15:30-16:00

Photocontrol of Single-Electron Tunneling via Molecular Dots in a Metal-Insulator-Semiconductor Structure

We have proposed multi-functional single-electron memory devices utilizing organic molecules as quantum dots. So far, single-electron tunneling through molecular dots, including C₆₀ and phthalocyanine molecules, has been demonstrated in a metal-insulator-semiconductor (MIS) structure which is basic component in single-electron memory.

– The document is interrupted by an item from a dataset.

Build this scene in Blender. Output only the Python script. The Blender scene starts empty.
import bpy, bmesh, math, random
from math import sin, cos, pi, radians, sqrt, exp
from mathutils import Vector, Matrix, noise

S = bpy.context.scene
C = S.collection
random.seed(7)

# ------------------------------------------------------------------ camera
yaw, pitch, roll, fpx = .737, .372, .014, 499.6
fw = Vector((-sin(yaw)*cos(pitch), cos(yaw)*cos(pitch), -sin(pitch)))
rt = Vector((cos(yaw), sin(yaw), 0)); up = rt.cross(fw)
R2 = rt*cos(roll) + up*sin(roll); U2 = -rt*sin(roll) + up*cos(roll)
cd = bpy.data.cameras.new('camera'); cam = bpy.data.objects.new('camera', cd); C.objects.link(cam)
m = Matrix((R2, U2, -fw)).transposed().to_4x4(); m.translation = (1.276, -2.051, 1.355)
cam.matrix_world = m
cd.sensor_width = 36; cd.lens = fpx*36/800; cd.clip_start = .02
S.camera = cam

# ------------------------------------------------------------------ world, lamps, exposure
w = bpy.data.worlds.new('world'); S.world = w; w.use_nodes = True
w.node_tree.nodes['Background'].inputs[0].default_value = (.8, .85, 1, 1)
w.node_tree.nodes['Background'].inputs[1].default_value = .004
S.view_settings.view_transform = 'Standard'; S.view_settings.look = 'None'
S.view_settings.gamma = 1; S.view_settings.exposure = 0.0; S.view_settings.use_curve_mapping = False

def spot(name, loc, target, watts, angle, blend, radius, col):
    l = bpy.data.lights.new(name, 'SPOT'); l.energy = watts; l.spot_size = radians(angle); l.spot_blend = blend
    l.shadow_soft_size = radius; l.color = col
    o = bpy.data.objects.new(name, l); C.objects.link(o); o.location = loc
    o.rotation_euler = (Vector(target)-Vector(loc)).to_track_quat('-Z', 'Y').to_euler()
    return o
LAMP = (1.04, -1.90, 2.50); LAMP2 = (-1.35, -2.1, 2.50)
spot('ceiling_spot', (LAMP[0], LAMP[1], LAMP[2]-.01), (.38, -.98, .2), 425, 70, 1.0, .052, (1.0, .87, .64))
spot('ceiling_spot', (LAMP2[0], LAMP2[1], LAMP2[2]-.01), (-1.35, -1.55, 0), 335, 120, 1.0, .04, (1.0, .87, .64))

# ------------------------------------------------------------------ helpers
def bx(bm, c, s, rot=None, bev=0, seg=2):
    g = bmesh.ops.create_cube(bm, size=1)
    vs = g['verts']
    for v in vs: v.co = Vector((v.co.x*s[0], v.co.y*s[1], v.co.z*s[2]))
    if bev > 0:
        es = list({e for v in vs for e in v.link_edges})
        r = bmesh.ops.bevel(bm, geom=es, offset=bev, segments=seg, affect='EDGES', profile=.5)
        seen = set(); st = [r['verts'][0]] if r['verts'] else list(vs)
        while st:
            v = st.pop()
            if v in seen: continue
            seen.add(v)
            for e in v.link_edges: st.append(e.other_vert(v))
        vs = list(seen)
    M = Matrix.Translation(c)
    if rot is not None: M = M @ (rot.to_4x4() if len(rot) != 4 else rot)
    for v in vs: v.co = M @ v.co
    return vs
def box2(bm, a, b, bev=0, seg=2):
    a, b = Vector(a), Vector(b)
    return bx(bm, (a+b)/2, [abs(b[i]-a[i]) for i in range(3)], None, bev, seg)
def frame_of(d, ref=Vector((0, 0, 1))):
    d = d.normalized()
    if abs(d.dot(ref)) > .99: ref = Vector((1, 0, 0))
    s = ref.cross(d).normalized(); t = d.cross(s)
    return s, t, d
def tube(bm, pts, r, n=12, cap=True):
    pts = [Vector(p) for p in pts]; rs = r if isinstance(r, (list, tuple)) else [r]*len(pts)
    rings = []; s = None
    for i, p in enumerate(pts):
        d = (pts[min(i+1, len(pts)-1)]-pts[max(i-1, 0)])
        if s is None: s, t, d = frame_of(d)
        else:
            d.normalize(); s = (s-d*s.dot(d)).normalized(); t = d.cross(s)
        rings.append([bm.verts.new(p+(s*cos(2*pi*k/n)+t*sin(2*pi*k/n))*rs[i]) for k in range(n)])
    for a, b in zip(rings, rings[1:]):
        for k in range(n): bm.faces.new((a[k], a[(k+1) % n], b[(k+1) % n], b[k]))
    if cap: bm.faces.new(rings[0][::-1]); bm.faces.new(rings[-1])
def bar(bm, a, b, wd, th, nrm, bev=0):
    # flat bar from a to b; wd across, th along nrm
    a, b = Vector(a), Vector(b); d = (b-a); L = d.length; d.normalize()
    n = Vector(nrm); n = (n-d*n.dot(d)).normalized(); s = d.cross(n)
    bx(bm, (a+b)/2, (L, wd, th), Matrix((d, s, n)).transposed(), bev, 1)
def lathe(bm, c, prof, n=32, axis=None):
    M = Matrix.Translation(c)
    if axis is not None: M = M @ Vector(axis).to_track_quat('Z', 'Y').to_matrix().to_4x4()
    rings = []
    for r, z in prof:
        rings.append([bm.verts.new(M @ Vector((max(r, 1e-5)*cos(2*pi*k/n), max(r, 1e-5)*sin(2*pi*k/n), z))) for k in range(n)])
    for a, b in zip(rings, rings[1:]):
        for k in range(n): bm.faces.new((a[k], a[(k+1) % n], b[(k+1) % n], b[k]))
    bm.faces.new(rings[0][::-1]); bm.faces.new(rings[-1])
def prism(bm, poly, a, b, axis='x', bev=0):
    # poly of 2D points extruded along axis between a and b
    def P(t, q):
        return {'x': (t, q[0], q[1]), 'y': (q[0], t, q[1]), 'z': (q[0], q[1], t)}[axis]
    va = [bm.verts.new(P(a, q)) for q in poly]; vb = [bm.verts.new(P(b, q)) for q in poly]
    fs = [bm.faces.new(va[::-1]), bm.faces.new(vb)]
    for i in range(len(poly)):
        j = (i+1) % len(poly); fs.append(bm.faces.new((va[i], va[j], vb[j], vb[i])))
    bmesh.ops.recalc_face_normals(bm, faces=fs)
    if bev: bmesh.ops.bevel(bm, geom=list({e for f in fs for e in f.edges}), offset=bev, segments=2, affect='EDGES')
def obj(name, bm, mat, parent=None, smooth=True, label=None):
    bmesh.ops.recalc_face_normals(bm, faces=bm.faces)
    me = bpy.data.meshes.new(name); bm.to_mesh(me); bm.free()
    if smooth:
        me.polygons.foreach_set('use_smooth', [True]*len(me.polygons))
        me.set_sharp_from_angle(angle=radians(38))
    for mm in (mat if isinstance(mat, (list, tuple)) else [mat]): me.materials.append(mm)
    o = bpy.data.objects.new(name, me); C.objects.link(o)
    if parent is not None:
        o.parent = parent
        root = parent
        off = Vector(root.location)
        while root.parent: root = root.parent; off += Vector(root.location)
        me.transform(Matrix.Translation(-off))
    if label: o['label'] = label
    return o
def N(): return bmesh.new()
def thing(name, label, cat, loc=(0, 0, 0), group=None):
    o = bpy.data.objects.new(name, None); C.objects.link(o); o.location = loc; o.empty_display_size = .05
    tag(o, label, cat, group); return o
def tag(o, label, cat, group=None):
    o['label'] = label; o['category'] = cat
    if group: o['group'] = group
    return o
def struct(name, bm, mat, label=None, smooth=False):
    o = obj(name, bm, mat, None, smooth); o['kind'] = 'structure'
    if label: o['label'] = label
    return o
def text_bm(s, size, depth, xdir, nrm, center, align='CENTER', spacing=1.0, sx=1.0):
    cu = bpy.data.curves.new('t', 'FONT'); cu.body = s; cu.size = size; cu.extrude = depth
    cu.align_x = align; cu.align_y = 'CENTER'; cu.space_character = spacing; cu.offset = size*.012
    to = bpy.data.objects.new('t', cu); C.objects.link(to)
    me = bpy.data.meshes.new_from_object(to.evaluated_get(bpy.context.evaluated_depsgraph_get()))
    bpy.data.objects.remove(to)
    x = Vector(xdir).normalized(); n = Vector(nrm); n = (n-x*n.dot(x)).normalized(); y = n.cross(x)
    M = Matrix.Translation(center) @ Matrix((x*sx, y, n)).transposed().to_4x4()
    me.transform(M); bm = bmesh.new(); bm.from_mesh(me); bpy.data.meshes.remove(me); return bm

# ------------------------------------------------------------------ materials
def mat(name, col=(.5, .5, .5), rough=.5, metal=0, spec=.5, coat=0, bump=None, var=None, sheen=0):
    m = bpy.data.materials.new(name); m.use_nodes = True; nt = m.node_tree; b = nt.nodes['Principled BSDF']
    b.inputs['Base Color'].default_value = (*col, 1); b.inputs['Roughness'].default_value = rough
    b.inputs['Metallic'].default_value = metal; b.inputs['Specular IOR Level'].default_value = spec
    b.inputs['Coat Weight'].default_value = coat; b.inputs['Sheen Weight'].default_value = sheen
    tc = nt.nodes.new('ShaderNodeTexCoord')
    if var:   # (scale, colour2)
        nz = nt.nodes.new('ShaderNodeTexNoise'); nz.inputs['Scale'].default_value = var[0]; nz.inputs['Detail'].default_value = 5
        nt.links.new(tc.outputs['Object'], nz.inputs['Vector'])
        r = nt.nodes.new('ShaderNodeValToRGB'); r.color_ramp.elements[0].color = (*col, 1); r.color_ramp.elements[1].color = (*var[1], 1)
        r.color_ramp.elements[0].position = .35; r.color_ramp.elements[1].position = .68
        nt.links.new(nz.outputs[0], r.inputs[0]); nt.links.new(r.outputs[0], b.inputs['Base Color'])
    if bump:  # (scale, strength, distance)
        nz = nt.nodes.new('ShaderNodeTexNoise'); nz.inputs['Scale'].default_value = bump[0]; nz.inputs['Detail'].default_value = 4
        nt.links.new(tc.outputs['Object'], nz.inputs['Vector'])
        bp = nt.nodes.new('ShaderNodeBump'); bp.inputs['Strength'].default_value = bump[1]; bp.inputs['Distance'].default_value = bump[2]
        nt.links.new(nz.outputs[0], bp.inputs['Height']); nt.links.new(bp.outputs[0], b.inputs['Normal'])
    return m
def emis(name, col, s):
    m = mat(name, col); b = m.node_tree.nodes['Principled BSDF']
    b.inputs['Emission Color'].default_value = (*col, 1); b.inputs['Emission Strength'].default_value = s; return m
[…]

In this seminar, I will present photo-control of single-electron tunneling via molecular dots in the MIS structure. Here, diarylethene molecules, which are kinds of photoisomerization molecules, were used as quantum dots. This is because energy level of this molecule involves considerable change due to open- and closed-ring photoisomerization. Very recently, I have demonstrated single-electron tunneling in the devices at 20 K. Furthermore, the threshold voltages were reversibly changed by UV and VIS light irradiations. The value was kept even after turning off the light, indicating that diarylethene molecules worked as optical memory in a practical structure. This result is one of inimitable features of organic molecules and strong point against inorganic quantum dots. Our proposed device configuration has high potential for a breakthrough in Si-based technology.

Speaker

Dr. Ryoma Hayakawa, ICYS-MANA Researcher, NIMS

Chair

Dr. Yutaka Wakayama, MANA Scientist, NIMS

16:00-16:30

Fabrication of Graphene and Boron Nitride Layers on Metal Surfaces by Surface Segregation

The typical sp2?bonded two dimensional materials such as graphene and hexagonal boron nitride (h-BN) with honeycomb crystal structure, are attractive in fundamental research because of their remarkable properties and chemical stability. High quality graphene and h-BN layers over large scale can provide new opportunities in potential applications, especially h-BN is considered as an appealing substrate dielectric for use in improving graphene based electronic devices. Therefore, synthesis of high quality graphene and h-BN layers is highly desirable. Here we report the fabrication of single-layer graphene on carbon-doped single-crystal Pt(111) (0.05 %) and Pd(111) (0.5 %) substrate. It is found that uniform single-layer graphene islands about 50μm formed on Pt(111) surfaces. Continuous, wafer-scale, single-layer graphene can be achieved on Pd(111) surfaces by adjusting the experimental parameters. The atomic structure of graphene islands has been investigated by scanning tunneling microscopy (STM), which exhibit hexagonal atomic lattice and morie pattern for Pt(111) and Pd(111) substrates, respectively. Recently, few-layer h-BN on Fe-Cr-Ni alloy has been successfully fabricated of by surface segregation. The present synthesis can provides a novel technique for large scale graphene fabrication used for fundamental research as well as device integration.

Speaker

Dr. Jin-Hua Gao, ICYS-Sengen Researcher, NIMS

Chair

Dr. Yasushi Yamauchi, Nano Characterization Unit, NIMS